Incidentally, in April 2005, Japanese Prime Minister Junichiro Koizumi made the same offer to Prime Minister Manmohan Singh. The Railways endorsed it but a committee of secretaries studied the offer and came to the conclusion that India should decline it. The Government of India told Japan that it wanted to use the same funding for a Dedicated Freight Corridor between Delhi and Mumbai. Japan agreed. It will be interesting to know whether the Indian bureaucracy gives sound professional advice to the political masters or if it chooses to anticipate their wishes and adjusts its advice accordingly.

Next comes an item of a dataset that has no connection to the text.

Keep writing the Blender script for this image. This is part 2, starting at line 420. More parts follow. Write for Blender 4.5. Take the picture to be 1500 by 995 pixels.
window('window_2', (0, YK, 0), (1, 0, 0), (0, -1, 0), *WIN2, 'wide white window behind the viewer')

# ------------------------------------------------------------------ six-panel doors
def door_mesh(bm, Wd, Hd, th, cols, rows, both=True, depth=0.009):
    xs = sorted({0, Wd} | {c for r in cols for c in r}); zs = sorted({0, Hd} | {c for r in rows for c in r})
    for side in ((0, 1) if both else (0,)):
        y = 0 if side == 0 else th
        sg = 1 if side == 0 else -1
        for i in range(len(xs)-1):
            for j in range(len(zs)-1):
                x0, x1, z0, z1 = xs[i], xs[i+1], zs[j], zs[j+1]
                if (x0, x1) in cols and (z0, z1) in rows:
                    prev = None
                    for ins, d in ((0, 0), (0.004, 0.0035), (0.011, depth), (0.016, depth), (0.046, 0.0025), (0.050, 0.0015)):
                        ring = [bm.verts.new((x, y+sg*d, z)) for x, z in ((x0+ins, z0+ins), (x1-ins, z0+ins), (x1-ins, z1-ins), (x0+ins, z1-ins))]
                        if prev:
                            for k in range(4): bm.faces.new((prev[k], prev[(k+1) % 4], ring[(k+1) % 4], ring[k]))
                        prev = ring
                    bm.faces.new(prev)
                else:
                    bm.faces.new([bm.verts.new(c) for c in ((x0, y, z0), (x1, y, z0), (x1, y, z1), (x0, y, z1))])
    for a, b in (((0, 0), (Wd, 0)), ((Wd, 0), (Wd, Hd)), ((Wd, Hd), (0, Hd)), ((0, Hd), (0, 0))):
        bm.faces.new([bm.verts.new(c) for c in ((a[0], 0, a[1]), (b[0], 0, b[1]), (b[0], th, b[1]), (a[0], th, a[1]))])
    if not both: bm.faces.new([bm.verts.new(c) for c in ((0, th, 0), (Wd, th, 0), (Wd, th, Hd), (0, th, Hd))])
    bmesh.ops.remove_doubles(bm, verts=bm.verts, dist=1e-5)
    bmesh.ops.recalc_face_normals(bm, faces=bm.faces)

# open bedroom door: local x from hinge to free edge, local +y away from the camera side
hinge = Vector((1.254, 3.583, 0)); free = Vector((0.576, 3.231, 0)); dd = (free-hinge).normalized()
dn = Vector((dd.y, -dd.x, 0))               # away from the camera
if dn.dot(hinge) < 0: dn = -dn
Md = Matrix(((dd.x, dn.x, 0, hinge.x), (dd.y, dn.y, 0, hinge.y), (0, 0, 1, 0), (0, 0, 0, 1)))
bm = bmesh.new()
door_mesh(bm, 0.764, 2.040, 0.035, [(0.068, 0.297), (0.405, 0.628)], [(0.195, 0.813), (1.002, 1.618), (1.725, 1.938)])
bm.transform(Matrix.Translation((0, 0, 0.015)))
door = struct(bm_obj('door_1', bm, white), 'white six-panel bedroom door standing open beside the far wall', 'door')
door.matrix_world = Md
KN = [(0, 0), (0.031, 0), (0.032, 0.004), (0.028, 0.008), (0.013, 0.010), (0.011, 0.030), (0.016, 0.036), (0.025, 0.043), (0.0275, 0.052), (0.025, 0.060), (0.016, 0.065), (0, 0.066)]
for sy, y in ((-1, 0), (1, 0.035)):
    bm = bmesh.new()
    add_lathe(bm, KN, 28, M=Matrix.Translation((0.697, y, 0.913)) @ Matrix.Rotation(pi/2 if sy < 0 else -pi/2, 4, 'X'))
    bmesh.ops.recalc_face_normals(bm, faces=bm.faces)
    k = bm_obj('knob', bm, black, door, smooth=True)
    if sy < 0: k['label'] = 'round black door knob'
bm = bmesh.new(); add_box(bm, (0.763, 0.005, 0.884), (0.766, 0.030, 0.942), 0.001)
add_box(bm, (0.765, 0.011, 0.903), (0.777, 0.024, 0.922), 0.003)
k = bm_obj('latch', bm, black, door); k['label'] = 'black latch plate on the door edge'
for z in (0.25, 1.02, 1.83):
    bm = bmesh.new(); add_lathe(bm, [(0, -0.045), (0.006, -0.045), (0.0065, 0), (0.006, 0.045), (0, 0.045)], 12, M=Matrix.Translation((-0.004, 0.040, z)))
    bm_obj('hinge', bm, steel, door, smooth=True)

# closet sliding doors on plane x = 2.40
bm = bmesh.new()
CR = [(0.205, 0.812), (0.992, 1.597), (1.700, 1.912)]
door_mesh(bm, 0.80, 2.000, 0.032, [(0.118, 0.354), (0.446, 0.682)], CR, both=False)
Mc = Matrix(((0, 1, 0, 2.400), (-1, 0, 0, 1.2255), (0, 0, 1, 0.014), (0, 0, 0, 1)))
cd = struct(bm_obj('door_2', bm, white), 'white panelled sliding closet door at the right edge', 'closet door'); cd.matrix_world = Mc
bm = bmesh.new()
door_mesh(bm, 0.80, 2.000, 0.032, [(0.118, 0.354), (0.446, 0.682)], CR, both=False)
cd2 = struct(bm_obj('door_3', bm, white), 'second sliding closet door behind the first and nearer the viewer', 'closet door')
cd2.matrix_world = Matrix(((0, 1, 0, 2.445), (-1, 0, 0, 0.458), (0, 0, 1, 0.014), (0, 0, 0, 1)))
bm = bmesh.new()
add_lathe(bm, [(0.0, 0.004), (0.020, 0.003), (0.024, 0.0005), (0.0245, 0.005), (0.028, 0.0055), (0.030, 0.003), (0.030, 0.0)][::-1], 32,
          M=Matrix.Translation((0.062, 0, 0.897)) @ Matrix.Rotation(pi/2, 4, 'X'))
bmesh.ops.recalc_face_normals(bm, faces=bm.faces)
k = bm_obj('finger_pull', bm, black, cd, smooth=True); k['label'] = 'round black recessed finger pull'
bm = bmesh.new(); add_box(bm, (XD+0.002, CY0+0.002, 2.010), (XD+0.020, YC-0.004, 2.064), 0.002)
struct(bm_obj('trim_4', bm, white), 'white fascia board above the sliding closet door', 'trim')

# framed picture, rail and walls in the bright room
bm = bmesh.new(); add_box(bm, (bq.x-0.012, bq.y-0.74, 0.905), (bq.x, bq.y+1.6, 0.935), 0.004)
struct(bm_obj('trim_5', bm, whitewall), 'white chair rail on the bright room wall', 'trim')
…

Recently, Prime Minister Narendra Modi flagged off a refurbished train called the Mahanama Express from Varanasi to Lucknow via Delhi. The train, according to the Press Information Bureau, is “superfast” and will cover the 800 km between Varanasi and Delhi in 14 hours. Varanasi is Modi’s Lok Sabha constituency but as Prime Minister the whole of India is his constituency. Therefore, we should urge him to get the priorities right.

First, stop “the massacre” as urged by the Kakodkar panel. Second, tell the Railways that when a human being dies, it is not an “incident”. Third, ask the Railways to have better coaches and better tracks. Fourth, instruct the Railways to come out with a White Paper on the bullet train project from Mumbai to Ahmedabad and the bigger project for linking the four metropolitan cities.

If Modi persists with the bullet train project, he will be making a luxurious penthouse at the top of a building with shaky foundations, not to speak of the other defects of the structure, aging and ailing. To err is human. It is equally human to correct one’s errors. As regards any possible embarrassment with Japan, India’s professional diplomats can take care of it. By starting a big project that might get stalled, the ruling party will only be providing the opposition with another issue it can use to score points during elections.

K.P. Fabian and Skand Tayal are former Indian ambassadors.